The difference is... I did not love the other man. Not at all. I had a crush at first sight, which eventually did not mean anything to me at all. The difference is that I did not have a crush on my boyfriend when I met him. I felt attracted to him and I liked him more every time I saw him. I started loving him for who he was. This was not the case with this other man. I did not know him, I did not have personal interaction with him, I saw him in working context and I had a crush I did not understand, but it was most definitely not love. I can not explain why I had a crush, I can not understand how it could have happened. It is most certainly not so that I kept contact and then fell in love with him, it happened so fast. I also did not do anything with it, and no I would not have left my boyfriend fot it. But I was so confused that I wanted to talk to him about it. I did not have an emotional relationship with the other man, I did not even know the guy. That is what scared me the most. I also did not use this crush to manipulate my boyfriend. I thought he was doing everything fine, I did not need him to show his love more.
I agree that you can not love two persons at one time. But I did not love two persons at the same time. I loved one person, and that was my boyfriend. I am not trying to avoid responsibility, but it is not so that I ''let myself fall in love with him because I was so open to it''. I knew him in working context and it suddenly happened BOOM before I realized it.

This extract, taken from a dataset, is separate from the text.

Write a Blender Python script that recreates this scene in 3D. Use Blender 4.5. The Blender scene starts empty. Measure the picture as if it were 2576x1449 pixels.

Perhaps there was a need that my boyfriend could not give me. I had a lot of stress at the time and I needed to study a lot. He was most of the time at my place and kept showing up all the time. It was a huge distraction to me, but it was not his fault. I was not strong enough to say '''now you should go, really''. I would say it and we would then keep talking and before you know it I had not done anything. I think I just needed a helping hand, someone who told me ''I should go now, we should both study'' and he was making it more difficult to do it. Now I probably sound like I am blaming him for this stupid thing. Well I most certainly am not. It was my own fault, I was not strong enough to say when I wanted and did not want to see him and I let HIM bear the consequences. I felt trapt between what I wanted to do and what I had to do all the time. I wanted to be with him but I needed to be away from him most of the time and he never had anything to do himself so kept hanging at my door.
I am taking responsibility for hurting him so deeply, I wrote him a letter too to apologize again and I think this time it is the most sincere letter ever. But I do also think that sometimes you are being to hard. Having a crush is not slowly falling in love, it can be a sign of stress too and of things that were not right in your relationship. If you do not do anything with these feelings, you can not say that this person has cheated. The contact I had with this man was workrelated, but indeed I should have done anything to avoid having to do tasks with him, which I did not, and that is a reason my boyfriend can not forget what happened. The thing is, you can not tell me I did something really wrong, and he can not either. But having a crush on someone else when there are problems just makes me someone a man does not want to be with. I am just scary, because he will know probably think that every time there are problems between us, it may happen again. I may not do anything with it, and maybe I can not help it. But that just does not make me a girl which makes a man feel ''damn this one I want to marry, she is making me feel so good''.
He is not angry with me anymore, not at all actually, he calls me regularly asking how I am doing, and he does want to see me. But he does not want a relationship right now because he also understands why it all happened. He is now working on his life and starting his activities again and he is now following advice to study, he is planning and he is just really doing something in his life. He told me that he was so in love with me that he forgot everything and I was only thinking of me and only wanted to be with me so he was never doing anything useful. He just could not combine being with me with actually living his life. He is afraid that he can not be happy in a relationship because he just does not DO anything anymore then. So he says it is a problem he has to work on and maybe later we could get back together. Furthermore he is not sure if I am the right one anymore. He says that if we are meant to be together we will end up together. It is all rather vague.